**Data**

** start **

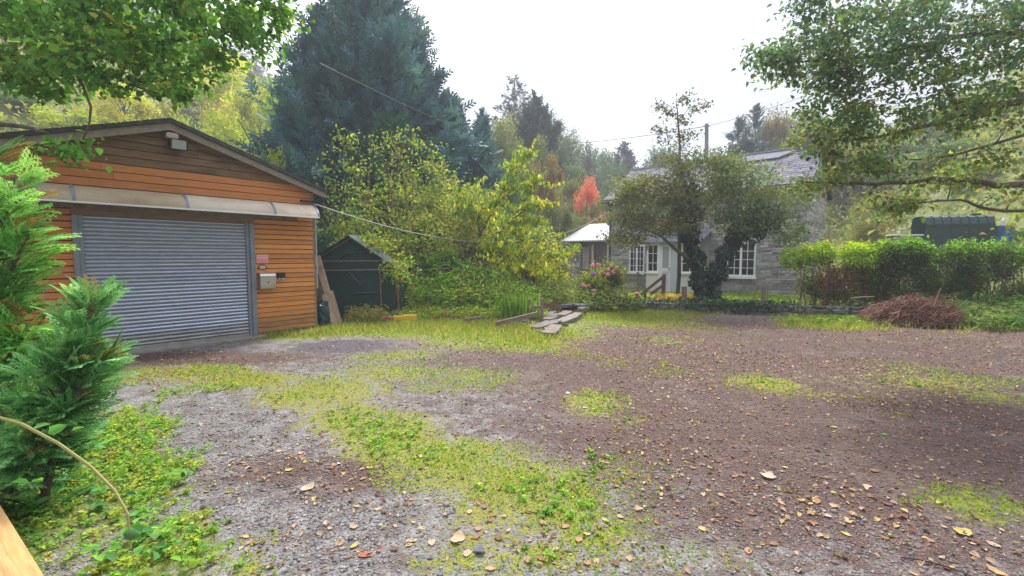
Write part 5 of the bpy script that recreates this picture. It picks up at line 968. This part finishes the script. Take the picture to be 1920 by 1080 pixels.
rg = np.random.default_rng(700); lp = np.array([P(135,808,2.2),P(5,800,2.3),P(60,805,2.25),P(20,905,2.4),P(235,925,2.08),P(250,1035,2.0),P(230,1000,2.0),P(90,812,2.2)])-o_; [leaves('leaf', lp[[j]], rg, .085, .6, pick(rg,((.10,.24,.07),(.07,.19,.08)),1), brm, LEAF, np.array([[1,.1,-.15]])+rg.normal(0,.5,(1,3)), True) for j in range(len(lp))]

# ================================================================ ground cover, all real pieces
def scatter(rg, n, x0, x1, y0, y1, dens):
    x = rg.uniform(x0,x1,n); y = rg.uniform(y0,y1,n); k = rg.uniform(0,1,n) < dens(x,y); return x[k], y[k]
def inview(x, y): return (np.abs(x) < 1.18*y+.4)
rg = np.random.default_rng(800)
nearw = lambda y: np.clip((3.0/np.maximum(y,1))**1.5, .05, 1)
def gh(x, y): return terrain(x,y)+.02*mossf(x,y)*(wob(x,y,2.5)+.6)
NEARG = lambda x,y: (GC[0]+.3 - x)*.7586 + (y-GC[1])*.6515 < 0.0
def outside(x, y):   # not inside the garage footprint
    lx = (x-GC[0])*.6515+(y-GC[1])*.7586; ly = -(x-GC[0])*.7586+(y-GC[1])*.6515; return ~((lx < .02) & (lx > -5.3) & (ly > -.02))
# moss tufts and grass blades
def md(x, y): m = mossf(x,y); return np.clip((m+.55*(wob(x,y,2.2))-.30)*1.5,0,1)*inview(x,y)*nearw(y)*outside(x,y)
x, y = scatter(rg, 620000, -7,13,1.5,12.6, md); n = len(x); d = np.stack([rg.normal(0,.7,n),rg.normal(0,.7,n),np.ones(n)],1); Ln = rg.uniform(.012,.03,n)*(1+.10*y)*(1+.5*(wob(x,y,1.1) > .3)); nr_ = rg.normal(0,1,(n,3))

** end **
** start **

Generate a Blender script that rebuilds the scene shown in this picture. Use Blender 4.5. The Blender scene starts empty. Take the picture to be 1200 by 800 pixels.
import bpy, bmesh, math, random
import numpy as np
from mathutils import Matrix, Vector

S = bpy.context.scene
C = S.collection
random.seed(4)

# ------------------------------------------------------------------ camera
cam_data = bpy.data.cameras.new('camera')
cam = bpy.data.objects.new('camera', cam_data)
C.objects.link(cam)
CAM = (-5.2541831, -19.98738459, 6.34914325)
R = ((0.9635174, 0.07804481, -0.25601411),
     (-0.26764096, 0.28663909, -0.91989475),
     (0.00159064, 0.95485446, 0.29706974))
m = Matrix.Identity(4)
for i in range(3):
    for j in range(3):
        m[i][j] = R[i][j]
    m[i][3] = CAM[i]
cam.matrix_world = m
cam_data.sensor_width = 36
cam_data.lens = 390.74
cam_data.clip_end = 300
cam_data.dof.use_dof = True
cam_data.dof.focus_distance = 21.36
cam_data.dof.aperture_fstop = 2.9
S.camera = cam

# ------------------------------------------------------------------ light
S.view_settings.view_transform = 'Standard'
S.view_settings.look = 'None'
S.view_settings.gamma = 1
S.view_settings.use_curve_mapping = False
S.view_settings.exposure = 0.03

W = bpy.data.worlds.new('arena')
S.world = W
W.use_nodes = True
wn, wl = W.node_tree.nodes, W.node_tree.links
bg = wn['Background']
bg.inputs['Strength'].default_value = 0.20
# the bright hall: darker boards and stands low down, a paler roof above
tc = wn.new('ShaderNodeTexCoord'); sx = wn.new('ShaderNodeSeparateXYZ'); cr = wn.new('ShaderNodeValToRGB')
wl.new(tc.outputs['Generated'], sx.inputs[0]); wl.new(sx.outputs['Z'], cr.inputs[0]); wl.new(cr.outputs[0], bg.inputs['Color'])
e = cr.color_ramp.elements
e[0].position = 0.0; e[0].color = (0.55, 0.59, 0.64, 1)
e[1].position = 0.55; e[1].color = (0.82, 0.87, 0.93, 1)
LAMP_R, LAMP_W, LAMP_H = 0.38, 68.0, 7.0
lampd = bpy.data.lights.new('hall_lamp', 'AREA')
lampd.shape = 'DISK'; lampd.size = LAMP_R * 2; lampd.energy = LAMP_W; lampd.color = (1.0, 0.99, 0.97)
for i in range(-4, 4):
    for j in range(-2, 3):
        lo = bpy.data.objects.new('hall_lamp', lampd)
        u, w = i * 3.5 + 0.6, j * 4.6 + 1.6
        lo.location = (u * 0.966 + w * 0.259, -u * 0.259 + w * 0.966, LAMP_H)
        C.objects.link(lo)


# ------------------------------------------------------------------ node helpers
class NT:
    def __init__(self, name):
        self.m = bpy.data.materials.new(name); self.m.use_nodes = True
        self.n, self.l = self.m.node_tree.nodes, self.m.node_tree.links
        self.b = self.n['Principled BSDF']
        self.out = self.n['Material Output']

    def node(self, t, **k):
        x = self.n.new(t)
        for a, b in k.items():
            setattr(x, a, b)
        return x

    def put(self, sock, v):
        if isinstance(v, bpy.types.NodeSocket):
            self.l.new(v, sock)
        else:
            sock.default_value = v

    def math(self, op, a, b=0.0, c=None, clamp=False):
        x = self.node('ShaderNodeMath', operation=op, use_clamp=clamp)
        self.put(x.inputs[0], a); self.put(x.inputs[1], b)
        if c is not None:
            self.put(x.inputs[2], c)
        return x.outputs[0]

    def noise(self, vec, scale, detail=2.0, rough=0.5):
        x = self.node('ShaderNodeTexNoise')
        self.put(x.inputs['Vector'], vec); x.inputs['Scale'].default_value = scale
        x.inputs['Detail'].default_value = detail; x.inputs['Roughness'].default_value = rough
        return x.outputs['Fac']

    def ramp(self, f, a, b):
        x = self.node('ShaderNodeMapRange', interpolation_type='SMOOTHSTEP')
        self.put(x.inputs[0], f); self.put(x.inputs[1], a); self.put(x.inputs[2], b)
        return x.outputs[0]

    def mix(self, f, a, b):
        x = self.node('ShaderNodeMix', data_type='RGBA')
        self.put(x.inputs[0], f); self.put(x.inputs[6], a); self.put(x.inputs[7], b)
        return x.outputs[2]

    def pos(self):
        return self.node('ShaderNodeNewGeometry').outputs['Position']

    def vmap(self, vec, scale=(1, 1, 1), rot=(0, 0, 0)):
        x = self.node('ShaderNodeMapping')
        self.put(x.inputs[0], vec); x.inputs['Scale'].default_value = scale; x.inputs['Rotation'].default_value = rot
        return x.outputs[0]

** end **
** start **

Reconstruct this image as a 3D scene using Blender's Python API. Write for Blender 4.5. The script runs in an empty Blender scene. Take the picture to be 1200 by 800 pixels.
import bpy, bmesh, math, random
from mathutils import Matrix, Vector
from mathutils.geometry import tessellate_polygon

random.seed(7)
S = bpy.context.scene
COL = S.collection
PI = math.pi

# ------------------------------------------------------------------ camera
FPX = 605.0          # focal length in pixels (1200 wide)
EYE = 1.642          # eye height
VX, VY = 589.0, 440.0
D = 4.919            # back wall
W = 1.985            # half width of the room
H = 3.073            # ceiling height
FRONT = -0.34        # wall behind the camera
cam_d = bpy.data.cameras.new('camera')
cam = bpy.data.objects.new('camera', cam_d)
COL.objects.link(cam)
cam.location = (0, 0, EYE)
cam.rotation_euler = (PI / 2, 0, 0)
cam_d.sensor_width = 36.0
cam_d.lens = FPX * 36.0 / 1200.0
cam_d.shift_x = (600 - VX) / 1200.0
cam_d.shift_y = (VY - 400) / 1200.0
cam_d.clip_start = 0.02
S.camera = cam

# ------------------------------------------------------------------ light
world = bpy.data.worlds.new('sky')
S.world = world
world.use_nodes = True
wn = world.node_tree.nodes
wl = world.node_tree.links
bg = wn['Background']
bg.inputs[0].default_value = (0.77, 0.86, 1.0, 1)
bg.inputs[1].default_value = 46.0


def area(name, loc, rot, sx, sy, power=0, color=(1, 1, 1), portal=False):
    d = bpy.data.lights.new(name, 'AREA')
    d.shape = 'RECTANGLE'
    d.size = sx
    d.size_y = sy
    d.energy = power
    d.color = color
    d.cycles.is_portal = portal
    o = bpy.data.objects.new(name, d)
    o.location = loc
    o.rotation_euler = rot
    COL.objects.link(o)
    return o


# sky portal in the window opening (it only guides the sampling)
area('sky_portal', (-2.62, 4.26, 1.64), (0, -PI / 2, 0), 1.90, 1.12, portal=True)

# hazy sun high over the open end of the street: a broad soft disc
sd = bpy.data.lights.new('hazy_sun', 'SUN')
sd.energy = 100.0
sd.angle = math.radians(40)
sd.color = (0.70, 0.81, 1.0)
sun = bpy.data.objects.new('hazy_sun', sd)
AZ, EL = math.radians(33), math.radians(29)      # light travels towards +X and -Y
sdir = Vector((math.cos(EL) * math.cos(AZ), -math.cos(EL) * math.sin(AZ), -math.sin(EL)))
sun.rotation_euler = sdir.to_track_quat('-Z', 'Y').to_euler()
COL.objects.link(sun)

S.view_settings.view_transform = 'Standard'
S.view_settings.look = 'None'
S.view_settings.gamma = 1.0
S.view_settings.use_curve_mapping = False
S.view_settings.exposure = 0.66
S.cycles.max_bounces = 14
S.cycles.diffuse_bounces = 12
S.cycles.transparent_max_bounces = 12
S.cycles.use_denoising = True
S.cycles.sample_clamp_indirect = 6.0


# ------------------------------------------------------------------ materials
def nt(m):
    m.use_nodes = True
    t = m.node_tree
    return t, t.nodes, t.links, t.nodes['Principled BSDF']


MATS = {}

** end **

Set down, without any change, only the lines from the line that holds "Write part 5" through the line that holds "rg = np.random.default_rng(700);", both lines included.

Write part 5 of the bpy script that recreates this picture. It picks up at line 968. This part finishes the script. Take the picture to be 1920 by 1080 pixels.
rg = np.random.default_rng(700); lp = np.array([P(135,808,2.2),P(5,800,2.3),P(60,805,2.25),P(20,905,2.4),P(235,925,2.08),P(250,1035,2.0),P(230,1000,2.0),P(90,812,2.2)])-o_; [leaves('leaf', lp[[j]], rg, .085, .6, pick(rg,((.10,.24,.07),(.07,.19,.08)),1), brm, LEAF, np.array([[1,.1,-.15]])+rg.normal(0,.5,(1,3)), True) for j in range(len(lp))]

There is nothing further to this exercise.